Children's Review: It's Only Stanley

Rhyming couplets were never more perfectly suited to a read-aloud tale than this one, starring a beagle on a mission and his human family (plus their pet cat).

Jon Agee, who imagined the formative years for jolly St. Nick in Little Santa, here visualizes the double life of Stanley, the Wimbledons' talented dog. In the opening scene, a woman sits up in bed, a cat looks pie-eyed, and the man next to her lays awake. "The Wimbledons were sleeping./ It was very, very late,/ When Wilma heard a spooky sound,/ Which made her sit up straight./ 'That's very odd,' said Walter./ 'I don't recognize the tune...' " The only word appears in a speech balloon on the spread that follows: "Howooo!" A beagle bays at the full moon, as Walter Wimbledon and the cat stand in the front yard of their very vertical house. "It's only Stanley," Walter reports back to Wilma. "He's howling at the moon."

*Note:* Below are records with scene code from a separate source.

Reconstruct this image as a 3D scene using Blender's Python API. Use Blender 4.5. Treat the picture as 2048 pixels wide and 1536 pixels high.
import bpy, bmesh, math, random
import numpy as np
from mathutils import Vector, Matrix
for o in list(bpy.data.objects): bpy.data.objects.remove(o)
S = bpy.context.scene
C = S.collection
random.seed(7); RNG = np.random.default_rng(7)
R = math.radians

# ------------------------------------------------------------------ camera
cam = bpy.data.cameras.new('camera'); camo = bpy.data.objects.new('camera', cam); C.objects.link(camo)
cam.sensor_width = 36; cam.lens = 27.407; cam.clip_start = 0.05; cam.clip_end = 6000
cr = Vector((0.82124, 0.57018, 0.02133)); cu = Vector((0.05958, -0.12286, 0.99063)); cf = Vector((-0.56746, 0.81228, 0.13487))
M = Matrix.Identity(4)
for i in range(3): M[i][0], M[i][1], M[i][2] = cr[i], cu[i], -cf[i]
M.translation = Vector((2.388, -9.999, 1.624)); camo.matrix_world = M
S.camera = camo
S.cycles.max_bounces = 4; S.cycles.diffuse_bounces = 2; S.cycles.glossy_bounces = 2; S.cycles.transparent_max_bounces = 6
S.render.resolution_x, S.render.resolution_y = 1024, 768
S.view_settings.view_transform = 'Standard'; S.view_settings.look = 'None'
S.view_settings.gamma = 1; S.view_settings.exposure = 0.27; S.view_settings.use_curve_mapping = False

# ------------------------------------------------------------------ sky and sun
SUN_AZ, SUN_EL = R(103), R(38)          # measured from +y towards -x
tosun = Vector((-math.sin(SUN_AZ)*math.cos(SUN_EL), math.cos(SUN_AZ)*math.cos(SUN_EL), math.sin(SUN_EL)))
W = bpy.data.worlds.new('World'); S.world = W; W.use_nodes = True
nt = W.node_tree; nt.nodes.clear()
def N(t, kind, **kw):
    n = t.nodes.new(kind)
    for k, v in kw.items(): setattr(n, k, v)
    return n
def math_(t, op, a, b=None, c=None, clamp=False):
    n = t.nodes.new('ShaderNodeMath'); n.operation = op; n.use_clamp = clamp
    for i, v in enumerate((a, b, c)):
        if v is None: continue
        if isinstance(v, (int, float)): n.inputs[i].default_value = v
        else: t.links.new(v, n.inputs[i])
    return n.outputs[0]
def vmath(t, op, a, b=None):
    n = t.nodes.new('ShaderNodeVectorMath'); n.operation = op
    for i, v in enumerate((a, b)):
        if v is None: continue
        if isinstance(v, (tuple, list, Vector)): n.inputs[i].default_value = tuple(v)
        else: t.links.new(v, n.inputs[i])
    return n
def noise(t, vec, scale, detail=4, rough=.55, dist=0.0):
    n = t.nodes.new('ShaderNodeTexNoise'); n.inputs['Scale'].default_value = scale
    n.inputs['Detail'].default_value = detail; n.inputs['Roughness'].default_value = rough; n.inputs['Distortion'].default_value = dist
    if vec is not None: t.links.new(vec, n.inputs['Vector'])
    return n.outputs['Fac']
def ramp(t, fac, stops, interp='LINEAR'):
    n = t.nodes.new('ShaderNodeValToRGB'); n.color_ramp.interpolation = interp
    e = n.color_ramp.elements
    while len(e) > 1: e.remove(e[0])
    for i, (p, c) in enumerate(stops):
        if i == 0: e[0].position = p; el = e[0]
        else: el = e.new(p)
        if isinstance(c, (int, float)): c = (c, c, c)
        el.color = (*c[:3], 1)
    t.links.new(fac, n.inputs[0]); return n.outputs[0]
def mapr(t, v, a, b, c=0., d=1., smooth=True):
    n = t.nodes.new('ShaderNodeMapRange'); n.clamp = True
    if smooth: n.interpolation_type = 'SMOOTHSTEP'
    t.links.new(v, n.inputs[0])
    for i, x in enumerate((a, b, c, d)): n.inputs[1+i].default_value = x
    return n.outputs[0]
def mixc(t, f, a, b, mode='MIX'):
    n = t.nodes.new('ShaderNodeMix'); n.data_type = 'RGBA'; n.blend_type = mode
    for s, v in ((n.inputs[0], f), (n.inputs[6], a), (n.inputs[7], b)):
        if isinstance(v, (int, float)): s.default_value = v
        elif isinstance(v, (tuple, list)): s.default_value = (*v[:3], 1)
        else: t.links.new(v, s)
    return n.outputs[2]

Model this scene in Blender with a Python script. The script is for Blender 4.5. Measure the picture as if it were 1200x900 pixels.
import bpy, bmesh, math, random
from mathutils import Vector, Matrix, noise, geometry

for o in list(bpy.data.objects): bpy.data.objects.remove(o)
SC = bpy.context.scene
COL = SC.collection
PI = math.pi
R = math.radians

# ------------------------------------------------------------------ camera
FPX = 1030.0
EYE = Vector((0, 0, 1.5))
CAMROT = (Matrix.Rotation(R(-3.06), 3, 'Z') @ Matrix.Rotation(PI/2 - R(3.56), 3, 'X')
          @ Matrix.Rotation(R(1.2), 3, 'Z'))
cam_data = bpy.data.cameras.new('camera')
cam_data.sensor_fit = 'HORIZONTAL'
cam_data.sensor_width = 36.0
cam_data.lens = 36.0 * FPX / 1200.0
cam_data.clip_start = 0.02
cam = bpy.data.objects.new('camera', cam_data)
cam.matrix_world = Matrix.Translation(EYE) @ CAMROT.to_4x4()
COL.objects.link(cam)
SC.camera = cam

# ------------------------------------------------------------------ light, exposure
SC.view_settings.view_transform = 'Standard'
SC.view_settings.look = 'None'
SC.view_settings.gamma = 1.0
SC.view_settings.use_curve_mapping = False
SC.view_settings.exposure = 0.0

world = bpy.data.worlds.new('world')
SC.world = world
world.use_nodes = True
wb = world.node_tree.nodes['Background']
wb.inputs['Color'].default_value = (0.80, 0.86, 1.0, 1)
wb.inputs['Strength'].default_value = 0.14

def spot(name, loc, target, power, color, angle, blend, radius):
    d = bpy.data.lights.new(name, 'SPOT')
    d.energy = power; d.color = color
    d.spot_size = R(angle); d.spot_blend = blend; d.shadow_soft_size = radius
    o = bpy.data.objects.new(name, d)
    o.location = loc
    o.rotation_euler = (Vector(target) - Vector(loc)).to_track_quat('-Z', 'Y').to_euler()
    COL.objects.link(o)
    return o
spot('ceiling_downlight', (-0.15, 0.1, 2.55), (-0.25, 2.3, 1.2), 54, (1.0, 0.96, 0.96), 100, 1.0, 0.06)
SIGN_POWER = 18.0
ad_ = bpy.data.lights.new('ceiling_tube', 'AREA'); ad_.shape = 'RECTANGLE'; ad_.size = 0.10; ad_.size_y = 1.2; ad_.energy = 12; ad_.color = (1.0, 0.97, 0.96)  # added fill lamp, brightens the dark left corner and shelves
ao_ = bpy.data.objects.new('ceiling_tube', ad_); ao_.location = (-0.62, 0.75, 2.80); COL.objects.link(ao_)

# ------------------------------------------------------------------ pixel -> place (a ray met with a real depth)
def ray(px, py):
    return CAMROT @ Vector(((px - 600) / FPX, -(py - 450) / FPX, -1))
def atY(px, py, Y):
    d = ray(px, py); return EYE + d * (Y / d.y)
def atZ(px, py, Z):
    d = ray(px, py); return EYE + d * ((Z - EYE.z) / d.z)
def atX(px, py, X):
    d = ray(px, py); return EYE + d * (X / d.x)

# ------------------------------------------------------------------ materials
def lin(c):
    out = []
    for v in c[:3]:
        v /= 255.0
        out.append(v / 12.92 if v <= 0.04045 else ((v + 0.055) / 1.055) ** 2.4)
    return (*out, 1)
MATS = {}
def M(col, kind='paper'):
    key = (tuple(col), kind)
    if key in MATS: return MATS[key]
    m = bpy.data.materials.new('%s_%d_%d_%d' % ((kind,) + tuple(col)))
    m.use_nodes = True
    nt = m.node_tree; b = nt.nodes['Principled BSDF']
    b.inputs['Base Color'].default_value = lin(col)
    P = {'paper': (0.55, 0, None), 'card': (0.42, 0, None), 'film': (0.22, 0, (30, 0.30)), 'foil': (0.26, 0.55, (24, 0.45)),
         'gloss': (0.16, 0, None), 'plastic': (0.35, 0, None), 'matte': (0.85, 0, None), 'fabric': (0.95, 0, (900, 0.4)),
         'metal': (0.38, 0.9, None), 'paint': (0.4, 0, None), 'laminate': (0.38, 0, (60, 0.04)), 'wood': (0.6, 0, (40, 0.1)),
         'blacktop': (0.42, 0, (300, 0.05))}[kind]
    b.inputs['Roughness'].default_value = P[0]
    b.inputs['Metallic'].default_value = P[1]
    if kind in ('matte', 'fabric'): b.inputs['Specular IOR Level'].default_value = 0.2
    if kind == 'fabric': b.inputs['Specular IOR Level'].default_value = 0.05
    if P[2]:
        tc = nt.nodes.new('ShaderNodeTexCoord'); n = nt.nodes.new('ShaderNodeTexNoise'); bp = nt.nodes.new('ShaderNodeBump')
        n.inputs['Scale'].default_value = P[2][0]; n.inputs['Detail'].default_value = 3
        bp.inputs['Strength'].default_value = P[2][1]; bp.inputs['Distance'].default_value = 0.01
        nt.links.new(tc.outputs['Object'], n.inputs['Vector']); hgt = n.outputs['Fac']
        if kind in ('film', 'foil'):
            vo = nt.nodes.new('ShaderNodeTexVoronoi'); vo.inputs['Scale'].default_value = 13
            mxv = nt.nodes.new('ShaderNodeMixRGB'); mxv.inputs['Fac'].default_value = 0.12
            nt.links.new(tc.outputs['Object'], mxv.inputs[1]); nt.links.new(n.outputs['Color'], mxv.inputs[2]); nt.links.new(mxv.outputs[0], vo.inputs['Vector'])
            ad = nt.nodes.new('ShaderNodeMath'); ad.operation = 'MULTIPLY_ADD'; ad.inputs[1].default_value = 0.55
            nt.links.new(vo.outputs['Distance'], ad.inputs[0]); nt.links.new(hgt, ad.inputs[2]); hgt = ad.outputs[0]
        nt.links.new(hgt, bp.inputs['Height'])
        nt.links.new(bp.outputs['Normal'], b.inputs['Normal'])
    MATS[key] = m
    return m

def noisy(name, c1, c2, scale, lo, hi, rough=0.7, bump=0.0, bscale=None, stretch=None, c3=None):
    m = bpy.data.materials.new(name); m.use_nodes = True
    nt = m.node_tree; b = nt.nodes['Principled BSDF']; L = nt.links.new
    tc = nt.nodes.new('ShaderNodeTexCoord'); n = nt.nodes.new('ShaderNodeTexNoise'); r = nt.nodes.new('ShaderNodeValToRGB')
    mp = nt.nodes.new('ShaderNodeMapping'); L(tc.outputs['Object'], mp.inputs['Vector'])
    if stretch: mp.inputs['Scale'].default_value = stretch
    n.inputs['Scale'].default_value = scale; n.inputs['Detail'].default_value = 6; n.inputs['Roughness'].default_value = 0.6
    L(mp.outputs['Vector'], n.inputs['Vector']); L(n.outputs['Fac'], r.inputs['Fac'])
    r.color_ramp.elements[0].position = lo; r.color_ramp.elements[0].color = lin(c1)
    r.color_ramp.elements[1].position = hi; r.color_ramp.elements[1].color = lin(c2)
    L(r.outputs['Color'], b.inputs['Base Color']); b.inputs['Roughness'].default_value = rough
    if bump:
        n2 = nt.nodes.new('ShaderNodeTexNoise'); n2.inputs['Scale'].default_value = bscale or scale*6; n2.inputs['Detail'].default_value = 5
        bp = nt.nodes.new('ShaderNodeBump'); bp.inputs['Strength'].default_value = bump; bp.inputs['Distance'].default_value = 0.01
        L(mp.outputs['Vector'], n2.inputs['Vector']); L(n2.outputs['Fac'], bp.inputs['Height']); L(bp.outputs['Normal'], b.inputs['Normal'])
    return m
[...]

Agee sticks to a palette of greens, blues and adobe reds. The blue-gray hue of Wilma and Walter's bedroom wall gives way to the deep cornflower blue of a moonlit sky, with Stanley partially obscured by long meadow grasses. The sing-song rhythm of the couplets adds to the comical escalation of the situation. One by one, their four children join Wilma and Walter in their bed after hearing strange sounds. First Wendy hears a clanking sound ("It's only Stanley," Walter says, "He fixed the oil tank"), then Willie smells something funky ("It's only Stanley," says Walter, "He's making catfish stew"). Each time Walter checks, Agee uses a wordless spread (with choice sound effects) that lets readers in on visual clues to a larger puzzle. Even though sleep-deprived Walter doesn't take note of the hole in the TV room floor to access numerous electrical cords, children will. They'll also delight in detecting the poor family cat (Max) bearing the brunt of Stanley's project, with oil-doused fur and a singed tail, among other ailments.

The stripes on Wendy, Willie, Wanda and Wylie's pajamas hark back to Agee's escaped convicts in The Halloween House, and suggest suburban entrapment. Luckily, Stanley's out-of-this-world plans for the household break them out of their dreary routine. Readers will relish going back to the beginning to see how Stanley achieved his goal. --Jennifer M. Brown, children's editor, Shelf Awareness

Shelf Talker: Jon Agee creates an out-of-this-world read-aloud adventure for the Wimbledon family, courtesy of their inventive dog, Stanley.